Tuesday, October 6, 2009

Insurance Companies and Federal Judges Getting Together to Party and Scheme: What Could Go Wrong?

As we have seen there are judges who are becoming fed up with ERISA and its malignant effects on the behavior of insurance companies and the ability of insureds to enforce the promises made in insurance policies.

These judges, of course, do not make up the entirety of the federal judiciary. There are other judges who actually sit down and party and break bread with insurance companies.

Take, for example, the upcoming ERISA Litigation Conference to be presented by the American Conference Institute. This shindig will be raging at the ritzy Helmsley Park Lane Hotel in NYC on October 19 and 20.

What could possibly be wrong with that? Well, consider for one thing that when you have a claim denied and you ask for reconsideration from an insurance company, they are (supposedly) required by law to undertake a “full and fair” review of the claim, and conduct it impartially in accordance with their so-called fiduciary duties. Among these fiduciary duties are that they are required to discharge their duties “solely in the interest of the participants and beneficiaries.”

So what are these insurance companies (and plan sponsors and service providers) and federal judges going to be talking about over their caviar and bubbly? How about this: “Using the claims review process to set up, control and strengthen the defense”? (page 1 of the ACI brochure linked above) Or “Anticipating claims when making the decision and preparing to defend it before the decision is made”? (Page 3 of the linked brochure).

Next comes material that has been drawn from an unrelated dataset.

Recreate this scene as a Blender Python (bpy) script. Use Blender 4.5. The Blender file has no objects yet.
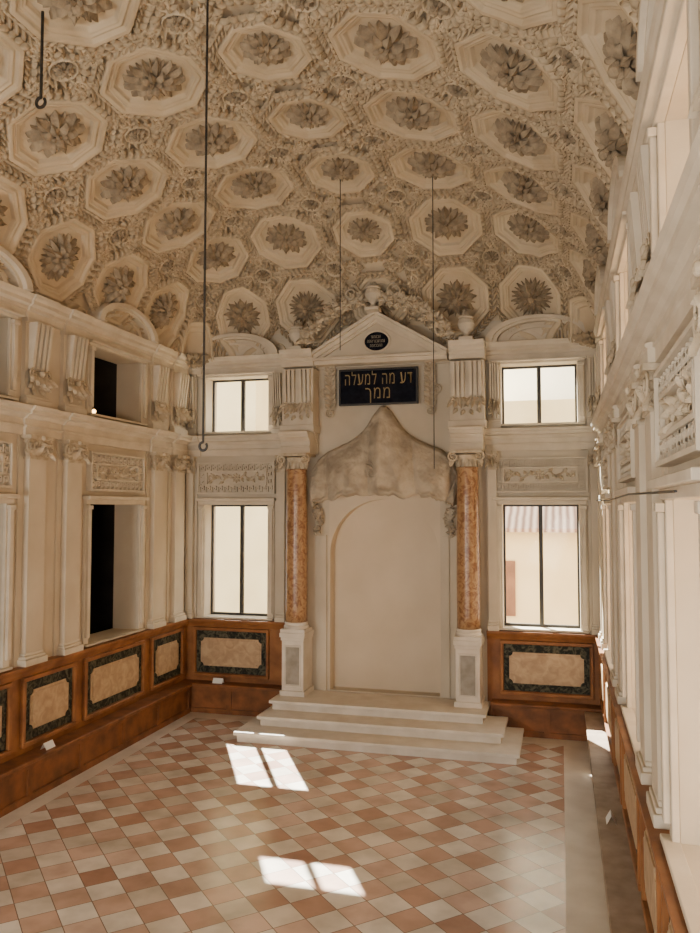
import bpy, bmesh, math, random
import numpy as np
from mathutils import Matrix, Vector
from mathutils import noise as mn
random.seed(4)
XL,XR,YB=-7.1,0.7,14.0
XC=-3.13; HC=3.87
ZD=1.73; ZA=4.86; ZM=5.25; ZU=6.48; ZV=6.78
scene=bpy.context.scene
COL=scene.collection

# ---------------------------------------------------------------- materials
def new_mat(name):
    m=bpy.data.materials.new(name); m.use_nodes=True
    nt=m.node_tree; b=nt.nodes['Principled BSDF']
    return m,nt,b
def mat(name,c1,c2=None,scale=3.0,rough=.75,bump=0.0,bscale=30.0,detail=6,contrast=(.35,.65),metal=0.0,dist=0.0,spec=None):
    m,nt,b=new_mat(name)
    N=nt.nodes; L=nt.links
    tc=N.new('ShaderNodeNewGeometry')
    n=N.new('ShaderNodeTexNoise'); n.inputs['Scale'].default_value=scale; n.inputs['Detail'].default_value=detail; n.inputs['Distortion'].default_value=dist
    L.new(tc.outputs['Position'],n.inputs['Vector'])
    r=N.new('ShaderNodeValToRGB')
    r.color_ramp.elements[0].position=contrast[0]; r.color_ramp.elements[1].position=contrast[1]
    r.color_ramp.elements[0].color=(*(c2 or c1),1); r.color_ramp.elements[1].color=(*c1,1)
    L.new(n.outputs['Fac'],r.inputs['Fac']); 
    L.new(r.outputs['Color'],b.inputs['Base Color'])
    b.inputs['Roughness'].default_value=rough; b.inputs['Metallic'].default_value=metal
    if spec is not None: b.inputs['Specular IOR Level'].default_value=spec
    if bump>0:
        n2=N.new('ShaderNodeTexNoise'); n2.inputs['Scale'].default_value=bscale; n2.inputs['Detail'].default_value=4
        L.new(tc.outputs['Position'],n2.inputs['Vector'])
        bp=N.new('ShaderNodeBump'); bp.inputs['Strength'].default_value=bump; bp.inputs['Distance'].default_value=.02
        L.new(n2.outputs['Fac'],bp.inputs['Height']); L.new(bp.outputs['Normal'],b.inputs['Normal'])
    return m
M_wall=mat('stucco_wall',(.62,.54,.42),(.54,.46,.345),1.3,.9,.1,25,spec=.2)
M_trim=mat('stucco_trim',(.66,.58,.46),(.57,.49,.375),3,.9,.1,40,spec=.2)
M_orn=mat('stucco_ornament',(.60,.51,.38),(.44,.355,.245),9,.9,.15,60,spec=.2)
M_ceil=mat('vault_stucco',(.62,.51,.36),(.53,.42,.28),2.0,.9,.08,45,spec=.2)
M_leaf=mat('vault_leaf_stucco',(.55,.44,.30),(.44,.34,.22),5,.9,.08,60,spec=.2)
M_ros=mat('rosette_stucco',(.42,.33,.22),(.25,.19,.125),7,.9,.12,60,spec=.2)
M_green=mat('dark_green_marble',(.11,.10,.065),(.012,.014,.010),9,.6,0,detail=9,contrast=(.44,.64),dist=1.8,spec=.2)
M_tab=mat('cream_tablet',(.54,.38,.22),(.38,.25,.14),7,.5,dist=1.0)
M_wood=mat('orange_wood',(.34,.14,.045),(.19,.072,.024),3,.5,.1,20,spec=.3)
M_bench=mat('bench_wood',(.28,.105,.035),(.14,.055,.02),4,.5,.1,20,spec=.3)
M_bench2=mat('worn_grey_wood',(.40,.30,.21),(.24,.17,.11),4,.55,.1,20)
M_marble=mat('brocatelle_marble',(.22,.095,.04),(.42,.25,.12),9,.3,0,detail=9,contrast=(.42,.62),dist=1.6)
M_stone=mat('white_stone',(.74,.67,.57),(.62,.55,.45),3,.5,.1,20)
M_inset=mat('grey_inset_marble',(.36,.32,.26),(.24,.21,.16),6,.4)
M_border=mat('floor_border_stone',(.70,.62,.51),(.58,.50,.40),2.5,.4)
M_niche=mat('niche_plaster',(.68,.575,.435),(.62,.52,.385),1.2,.9,.05,15,spec=.2)
M_raw=mat('broken_stucco',(.50,.425,.32),(.32,.265,.195),3.5,.95,.5,22,contrast=(.30,.62),dist=.6,spec=.1)
M_iron=mat('dark_iron',(.02,.018,.016),(.03,.025,.02),10,.5)
M_board=mat('black_board',(.006,.007,.012),(.012,.013,.020),10,.9,spec=.1)
M_gold=mat('gilt_letters',(.34,.25,.11),(.26,.18,.07),10,.6)
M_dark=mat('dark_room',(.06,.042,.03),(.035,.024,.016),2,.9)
M_paper=mat('paper',(.85,.85,.82),(.8,.8,.77),2,.7)
M_fac=mat('facade_cream',(.80,.64,.36),(.72,.56,.30),.8,.9)
M_fac2=mat('facade_pale',(.90,.84,.70),(.82,.76,.62),.8,.9)
M_ochre=mat('facade_ochre',(.62,.38,.20),(.52,.31,.16),.8,.9)
M_shut=mat('shutter_brown',(.26,.12,.06),(.18,.08,.04),3,.7)
def mat_roof():
    m,nt,b=new_mat('roof_tiles'); N=nt.nodes;L=nt.links
    g=N.new('ShaderNodeNewGeometry'); w=N.new('ShaderNodeTexWave'); w.inputs['Scale'].default_value=1.6; w.inputs['Distortion'].default_value=.6
    L.new(g.outputs['Position'],w.inputs['Vector'])
    r=N.new('ShaderNodeValToRGB'); r.color_ramp.elements[0].color=(.22,.13,.09,1); r.color_ramp.elements[1].color=(.60,.45,.34,1)
    L.new(w.outputs['Fac'],r.inputs['Fac']); L.new(r.outputs['Color'],b.inputs['Base Color']); b.inputs['Roughness'].default_value=.9
    return m
M_roof=mat_roof()
def mat_glass():
    m,nt,b=new_mat('window_glass'); N=nt.nodes;L=nt.links
    t=N.new('ShaderNodeBsdfTransparent'); t.inputs['Color'].default_value=(.97,.98,.96,1)
    gl=N.new('ShaderNodeBsdfGlossy'); gl.inputs['Roughness'].default_value=.05
    mx=N.new('ShaderNodeMixShader'); mx.inputs[0].default_value=.004
    L.new(t.outputs[0],mx.inputs[1]); L.new(gl.outputs[0],mx.inputs[2]); L.new(mx.outputs[0],N['Material Output'].inputs['Surface'])
    return m
M_glass=mat_glass()
TILE=.335
def mat_floor():
    m,nt,b=new_mat('checker_floor'); N=nt.nodes;L=nt.links
    g=N.new('ShaderNodeNewGeometry')
    mp=N.new('ShaderNodeMapping'); mp.vector_type='TEXTURE'
    mp.inputs['Location'].default_value=(0,13.35,-.2); mp.inputs['Rotation'].default_value=(0,0,math.radians(45)); mp.inputs['Scale'].default_value=(TILE,TILE,TILE)
    L.new(g.outputs['Position'],mp.inputs['Vector'])
    def vm(op,a,bv=None):
        n=N.new('ShaderNodeVectorMath'); n.operation=op; L.new(a,n.inputs[0])
        if bv is not None:
            n.inputs[1].default_value=bv
        return n
    ch=N.new('ShaderNodeTexChecker'); ch.inputs['Scale'].default_value=1.0
    L.new(mp.outputs[0],ch.inputs['Vector'])
    fl=vm('FLOOR',mp.outputs[0]); wn=N.new('ShaderNodeTexWhiteNoise'); L.new(fl.outputs[0],wn.inputs['Vector'])
    ns=N.new('ShaderNodeTexNoise'); ns.inputs['Scale'].default_value=2.5; ns.inputs['Detail'].default_value=6; L.new(g.outputs['Position'],ns.inputs['Vector'])
    def ramp(cs):
        r=N.new('ShaderNodeValToRGB')
        e=r.color_ramp.elements
        e[0].position=0;e[0].color=(*cs[0],1);e[1].position=1;e[1].color=(*cs[-1],1)
        for k,c in enumerate(cs[1:-1]):
            x=e.new((k+1)/(len(cs)-1)); x.color=(*c,1)
        L.new(wn.outputs['Value'],r.inputs['Fac']); return r
    rp=ramp([(.47,.275,.19),(.62,.43,.33),(.42,.24,.165),(.70,.52,.42),(.52,.33,.24)])
    rc=ramp([(.70,.63,.53),(.82,.77,.68),(.58,.51,.42),(.78,.72,.62)])
    mx=N.new('ShaderNodeMix'); mx.data_type='RGBA'; L.new(ch.outputs['Fac'],mx.inputs[0]); L.new(rp.outputs[0],mx.inputs[6]); L.new(rc.outputs[0],mx.inputs[7])
    r2=N.new('ShaderNodeValToRGB'); r2.color_ramp.elements[0].color=(.74,.72,.69,1); r2.color_ramp.elements[1].color=(1.05,1.04,1.03,1); r2.color_ramp.elements[0].position=.3; r2.color_ramp.elements[1].position=.62
    L.new(ns.outputs['Fac'],r2.inputs['Fac'])
    m2=N.new('ShaderNodeMix'); m2.data_type='RGBA'; m2.blend_type='MULTIPLY'; m2.inputs[0].default_value=1; L.new(mx.outputs[2],m2.inputs[6]); L.new(r2.outputs[0],m2.inputs[7])
    fr=vm('FRACTION',mp.outputs[0]); sb=vm('SUBTRACT',fr.outputs[0],(.5,.5,.5)); ab=vm('ABSOLUTE',sb.outputs[0]); sp=N.new('ShaderNodeSeparateXYZ'); L.new(ab.outputs[0],sp.inputs[0])
    mxx=N.new('ShaderNodeMath'); mxx.operation='MAXIMUM'; L.new(sp.outputs[0],mxx.inputs[0]); L.new(sp.outputs[1],mxx.inputs[1])
    gt=N.new('ShaderNodeMath'); gt.operation='GREATER_THAN'; gt.inputs[1].default_value=.487; L.new(mxx.outputs[0],gt.inputs[0])
    m3=N.new('ShaderNodeMix'); m3.data_type='RGBA'; L.new(gt.outputs[0],m3.inputs[0]); L.new(m2.outputs[2],m3.inputs[6]); m3.inputs[7].default_value=(.20,.14,.10,1)
    L.new(m3.outputs[2],b.inputs['Base Color'])
    b.inputs['Roughness'].default_value=.22
    return m
M_floor=mat_floor()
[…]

See, guys, when you are undertaking a review of a denied claim, and you are supposed to do that "solely in the interests of the participants and beneficiaries,” you are not supposed to be thinking about scrubbing the claim file so as to “set up, control and strengthen the defense.” You are not supposed to be “anticipating claims” or “preparing to defend it before the decision is made” since, of course, you approach your job with an open and fair mind and you don’t even know you’re going to deny the claim until you have assembled all the facts and applied your impartial, professional expertise to the decision.

Right?

Right?

And of course while the insurers are discussing how to use the claims review process to prepare for the defense of a future lawsuit instead of applying it to the "sole interest of participants and beneficiaries,” they’ll be doing so while rubbing elbows with “21 federal judges from district courts located in 8 circuits.” (Page 1 of the linked brochure). This, of course, is like Al Capone and Baby Face Nelson setting up a party at the Waldorf Astoria to discuss “Tommy Gun serial number removal techniques” and “get-away cars: the fastest and most inconspicuous models,” while inviting federal judges to come and enjoy the fete.

It smells, sure. Just remember, next time you ask your insurance company to reconsider its denial of your health insurance claim, all you will really get is a reconsideration by the insurance company as to whether it should continue to pay benefits, and thus reduce its profits. And all the while they’ll be thinking about “using the claims review process to set up, control and strengthen the defense.”

Funny, by the way, that ACI’s own web site has sequestered information about this conference. Guess we’re not supposed to know about it. My bad; looks like I was mistaken about that. I can't get the page to come up on my computer but I am told others can.

1 comment:

  1. Richard,

    Thanks for that slap-in-the-face article, I'm still smarting from it.

    No code of conduct for federal judges?